As cerimónias fúnebres decorrem com honras de Estado, ao abrigo do estatuto especial previsto na Constituição para o líder do segundo partido com maior representação parlamentar, mas não foi declarado luto oficial. As exéquias deverão prolongar-se até ao final do dia desta quarta-feira, 9 de maio, no campo desportivo do Ferroviário da Beira, local com capacidade para receber até 15 mil pessoas. Várias personalidades irão discursar em sua homenagem, cabendo ao Presidente da República o encerramento da cerimónia.
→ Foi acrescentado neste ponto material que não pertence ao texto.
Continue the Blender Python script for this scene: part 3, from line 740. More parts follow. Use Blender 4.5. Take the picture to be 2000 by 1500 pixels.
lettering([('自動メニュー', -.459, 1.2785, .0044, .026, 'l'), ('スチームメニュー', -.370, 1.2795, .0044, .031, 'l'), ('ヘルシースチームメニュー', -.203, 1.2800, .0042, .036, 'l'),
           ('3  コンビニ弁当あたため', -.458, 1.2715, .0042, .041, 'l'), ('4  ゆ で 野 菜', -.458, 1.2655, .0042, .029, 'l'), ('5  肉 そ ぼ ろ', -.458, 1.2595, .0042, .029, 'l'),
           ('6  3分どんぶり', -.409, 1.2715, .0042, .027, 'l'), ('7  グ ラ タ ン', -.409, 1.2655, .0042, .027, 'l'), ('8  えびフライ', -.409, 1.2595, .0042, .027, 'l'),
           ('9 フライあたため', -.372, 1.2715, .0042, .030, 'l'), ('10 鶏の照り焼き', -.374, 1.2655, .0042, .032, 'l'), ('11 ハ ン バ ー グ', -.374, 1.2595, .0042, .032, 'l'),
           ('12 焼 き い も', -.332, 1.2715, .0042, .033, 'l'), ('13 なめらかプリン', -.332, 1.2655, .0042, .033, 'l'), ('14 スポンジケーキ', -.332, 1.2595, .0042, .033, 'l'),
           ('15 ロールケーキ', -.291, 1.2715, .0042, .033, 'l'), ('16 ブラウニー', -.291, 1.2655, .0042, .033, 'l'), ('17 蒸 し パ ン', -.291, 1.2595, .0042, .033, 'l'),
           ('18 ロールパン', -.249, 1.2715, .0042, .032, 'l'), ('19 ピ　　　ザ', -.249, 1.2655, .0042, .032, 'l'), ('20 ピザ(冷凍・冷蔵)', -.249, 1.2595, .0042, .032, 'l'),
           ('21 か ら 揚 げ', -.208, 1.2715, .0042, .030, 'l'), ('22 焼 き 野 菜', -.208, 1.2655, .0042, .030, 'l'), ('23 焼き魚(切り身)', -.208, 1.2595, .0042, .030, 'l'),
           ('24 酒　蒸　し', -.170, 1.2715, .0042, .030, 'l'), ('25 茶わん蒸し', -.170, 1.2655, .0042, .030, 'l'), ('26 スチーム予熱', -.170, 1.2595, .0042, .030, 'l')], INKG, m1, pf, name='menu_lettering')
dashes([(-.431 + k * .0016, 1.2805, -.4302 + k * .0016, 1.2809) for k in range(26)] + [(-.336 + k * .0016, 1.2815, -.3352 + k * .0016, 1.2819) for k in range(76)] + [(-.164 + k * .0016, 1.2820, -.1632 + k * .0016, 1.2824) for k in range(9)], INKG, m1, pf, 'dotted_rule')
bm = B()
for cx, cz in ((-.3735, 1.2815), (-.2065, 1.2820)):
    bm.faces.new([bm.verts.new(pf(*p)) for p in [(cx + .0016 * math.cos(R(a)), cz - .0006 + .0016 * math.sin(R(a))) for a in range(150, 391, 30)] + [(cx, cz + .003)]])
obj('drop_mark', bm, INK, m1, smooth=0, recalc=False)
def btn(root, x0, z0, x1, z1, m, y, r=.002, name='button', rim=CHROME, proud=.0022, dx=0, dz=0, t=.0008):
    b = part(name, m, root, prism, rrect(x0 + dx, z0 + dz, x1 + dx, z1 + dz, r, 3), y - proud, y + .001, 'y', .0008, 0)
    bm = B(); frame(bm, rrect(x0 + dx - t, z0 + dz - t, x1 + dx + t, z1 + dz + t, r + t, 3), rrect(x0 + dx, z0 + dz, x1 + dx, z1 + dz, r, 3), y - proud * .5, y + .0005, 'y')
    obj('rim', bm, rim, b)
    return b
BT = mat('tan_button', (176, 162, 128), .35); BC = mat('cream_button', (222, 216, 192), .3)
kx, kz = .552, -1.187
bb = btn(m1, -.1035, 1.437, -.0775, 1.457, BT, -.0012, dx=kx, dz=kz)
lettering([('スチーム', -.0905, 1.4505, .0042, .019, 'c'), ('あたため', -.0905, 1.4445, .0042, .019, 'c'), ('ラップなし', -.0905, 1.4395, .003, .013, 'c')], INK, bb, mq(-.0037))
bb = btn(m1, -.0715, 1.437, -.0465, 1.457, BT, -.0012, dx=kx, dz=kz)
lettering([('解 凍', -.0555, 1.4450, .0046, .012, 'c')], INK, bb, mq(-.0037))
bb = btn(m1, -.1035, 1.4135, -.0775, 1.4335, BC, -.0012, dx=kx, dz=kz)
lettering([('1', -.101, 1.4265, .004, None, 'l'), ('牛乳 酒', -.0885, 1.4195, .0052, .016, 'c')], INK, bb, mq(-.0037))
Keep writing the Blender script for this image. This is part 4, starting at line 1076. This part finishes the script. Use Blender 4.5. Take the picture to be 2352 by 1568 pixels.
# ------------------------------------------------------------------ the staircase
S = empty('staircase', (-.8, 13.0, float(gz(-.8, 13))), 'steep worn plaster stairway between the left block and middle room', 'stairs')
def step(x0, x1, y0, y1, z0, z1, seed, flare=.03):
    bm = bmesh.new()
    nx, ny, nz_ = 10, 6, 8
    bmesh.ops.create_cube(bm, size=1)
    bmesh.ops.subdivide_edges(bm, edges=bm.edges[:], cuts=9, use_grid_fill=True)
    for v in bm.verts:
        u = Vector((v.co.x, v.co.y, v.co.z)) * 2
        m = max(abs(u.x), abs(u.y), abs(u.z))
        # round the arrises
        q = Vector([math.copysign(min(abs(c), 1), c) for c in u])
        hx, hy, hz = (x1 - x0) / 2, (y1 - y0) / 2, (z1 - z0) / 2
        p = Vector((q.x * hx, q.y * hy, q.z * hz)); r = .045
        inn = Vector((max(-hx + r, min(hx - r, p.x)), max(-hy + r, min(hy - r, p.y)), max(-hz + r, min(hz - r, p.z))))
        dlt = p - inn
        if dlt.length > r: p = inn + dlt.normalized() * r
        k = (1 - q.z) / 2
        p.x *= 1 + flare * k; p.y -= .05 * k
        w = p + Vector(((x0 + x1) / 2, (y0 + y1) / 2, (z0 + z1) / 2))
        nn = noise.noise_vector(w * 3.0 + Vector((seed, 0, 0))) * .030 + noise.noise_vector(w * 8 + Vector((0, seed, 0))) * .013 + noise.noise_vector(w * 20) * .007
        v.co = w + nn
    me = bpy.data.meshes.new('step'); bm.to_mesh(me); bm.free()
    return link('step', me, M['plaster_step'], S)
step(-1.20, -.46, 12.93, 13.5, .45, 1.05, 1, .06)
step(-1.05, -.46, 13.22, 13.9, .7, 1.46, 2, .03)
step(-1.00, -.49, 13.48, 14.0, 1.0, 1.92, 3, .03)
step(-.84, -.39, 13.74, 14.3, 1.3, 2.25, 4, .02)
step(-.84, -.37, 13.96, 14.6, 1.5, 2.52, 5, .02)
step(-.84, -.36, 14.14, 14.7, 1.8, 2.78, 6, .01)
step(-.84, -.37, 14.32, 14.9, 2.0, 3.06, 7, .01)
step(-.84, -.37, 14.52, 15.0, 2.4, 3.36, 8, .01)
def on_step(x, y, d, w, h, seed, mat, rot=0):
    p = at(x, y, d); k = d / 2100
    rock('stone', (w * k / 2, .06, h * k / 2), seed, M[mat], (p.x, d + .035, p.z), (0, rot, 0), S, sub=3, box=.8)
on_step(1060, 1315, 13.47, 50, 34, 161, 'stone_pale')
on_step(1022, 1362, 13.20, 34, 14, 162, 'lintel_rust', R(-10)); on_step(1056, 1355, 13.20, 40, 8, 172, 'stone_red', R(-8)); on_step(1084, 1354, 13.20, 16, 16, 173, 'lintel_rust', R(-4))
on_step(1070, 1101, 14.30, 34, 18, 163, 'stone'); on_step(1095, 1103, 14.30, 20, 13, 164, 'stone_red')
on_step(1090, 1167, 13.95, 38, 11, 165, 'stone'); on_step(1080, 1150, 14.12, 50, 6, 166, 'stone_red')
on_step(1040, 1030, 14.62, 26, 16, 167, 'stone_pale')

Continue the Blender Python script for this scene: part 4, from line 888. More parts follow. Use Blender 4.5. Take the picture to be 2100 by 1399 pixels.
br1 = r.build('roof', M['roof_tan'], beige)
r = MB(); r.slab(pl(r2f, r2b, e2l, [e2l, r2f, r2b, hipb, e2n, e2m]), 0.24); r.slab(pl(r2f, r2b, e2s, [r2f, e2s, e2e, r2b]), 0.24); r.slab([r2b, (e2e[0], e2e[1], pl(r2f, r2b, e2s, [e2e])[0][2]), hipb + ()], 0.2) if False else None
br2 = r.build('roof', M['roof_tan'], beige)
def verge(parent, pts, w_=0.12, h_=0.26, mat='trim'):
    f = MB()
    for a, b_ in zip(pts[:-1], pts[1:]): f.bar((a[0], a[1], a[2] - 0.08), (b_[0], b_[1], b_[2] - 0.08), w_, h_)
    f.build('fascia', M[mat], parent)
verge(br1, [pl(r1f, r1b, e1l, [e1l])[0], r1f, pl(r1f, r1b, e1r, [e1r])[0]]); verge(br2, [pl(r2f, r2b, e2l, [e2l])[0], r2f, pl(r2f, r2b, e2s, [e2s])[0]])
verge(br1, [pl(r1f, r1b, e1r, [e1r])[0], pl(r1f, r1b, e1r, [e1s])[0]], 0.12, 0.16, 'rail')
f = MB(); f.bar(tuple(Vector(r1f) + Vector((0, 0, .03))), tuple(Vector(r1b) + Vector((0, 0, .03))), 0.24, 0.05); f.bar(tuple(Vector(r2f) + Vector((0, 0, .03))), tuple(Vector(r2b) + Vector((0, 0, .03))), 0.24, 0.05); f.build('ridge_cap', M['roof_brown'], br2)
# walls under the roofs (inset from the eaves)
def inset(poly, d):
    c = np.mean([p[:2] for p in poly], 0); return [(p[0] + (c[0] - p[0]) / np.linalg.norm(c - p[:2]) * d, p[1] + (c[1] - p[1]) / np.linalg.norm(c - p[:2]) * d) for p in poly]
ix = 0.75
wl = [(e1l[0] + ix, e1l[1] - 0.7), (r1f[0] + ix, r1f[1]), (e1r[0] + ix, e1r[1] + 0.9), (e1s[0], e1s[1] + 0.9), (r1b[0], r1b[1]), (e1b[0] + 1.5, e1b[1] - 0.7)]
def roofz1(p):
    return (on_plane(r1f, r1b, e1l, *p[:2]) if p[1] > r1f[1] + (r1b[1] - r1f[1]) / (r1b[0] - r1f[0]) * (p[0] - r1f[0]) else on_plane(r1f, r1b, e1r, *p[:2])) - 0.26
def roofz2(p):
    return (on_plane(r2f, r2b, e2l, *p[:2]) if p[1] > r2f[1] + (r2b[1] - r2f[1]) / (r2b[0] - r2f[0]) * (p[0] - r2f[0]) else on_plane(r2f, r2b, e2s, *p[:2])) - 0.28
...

No dia seguinte, decorrerá de forma mais recatada o funeral organizado pela família, em Mangunde, terra natal do dirigente da Renamo, na província de Sofala.
O LÍDER DA PARTE INCERTA
A história de vida de Dhlakama confunde-se com a da própria Renamo, fundada em 1975 como movimento “anti-comunista”. Assumiu a liderança em 1979, aos 26 anos, sucedendo a André Matsangaissa, morto pelas forças governamentais na Gorongosa – território que se tornaria quartel-general do partido da oposição até aos dias de hoje. Depois de 15 anos de uma bárbara guerra civil, que matou à fome mais de um milhão de moçambicanos,
Dhlakama assinou os Acordos de Paz com Joaquim Chissano em Roma, em 1992, depois de uma alteração à Constituição permitir o multipartidarismo. Contudo, as eleições que se seguiram nunca foram reconhecidas pela Renamo, acusando a Frelimo de manipulação dos resultados. O ponto alto da discórdia deu-se em 2000, nas presidenciais: Dhlakama obteve 47,71 %, Chissano 52,29%. Agravou-se, a partir de então, o estatuto de quase clandestinidade do maior partido da oposição e a partidarização dos órgãos do Estado.
Em 2013, um ataque das forças do governo à base da Renamo em Sanduigira levou Dhlakama a manter-se longe da família, “em parte incerta”. Em 2016 foi negociada uma trégua no conflito armado que opunha as duas forças políticas e o Presidente Nyusi deslocou-se à Gorongosa em 2017, num passo decisivo para a “paz duradoura” que ambos diziam querer alcançar. Este ano previa-se que Dhlakama regressasse a Maputo para assumir um papel honroso na cena política moçambicana, e a integração dos seus militares nas forças armadas nacionais.
O tenente-general Ossufo Momade, eleito líder interino da Renamo até ao próximo Congresso, já declarou que a Renamo honrará os compromissos anteriormente assumidos com Filipe Nyusi e a Frelimo. Neste momento, é ele o mais forte candidato à sucessão de Dhlakama – apesar de não ser uma figura carismática e conhecida do povo, é um dos históricos da Resistência e poderá pesar de forma determinante o facto de ser muçulmano, religião professada oficialmente por 20% da população e que tem ganho crescente peso na sociedade moçambicana.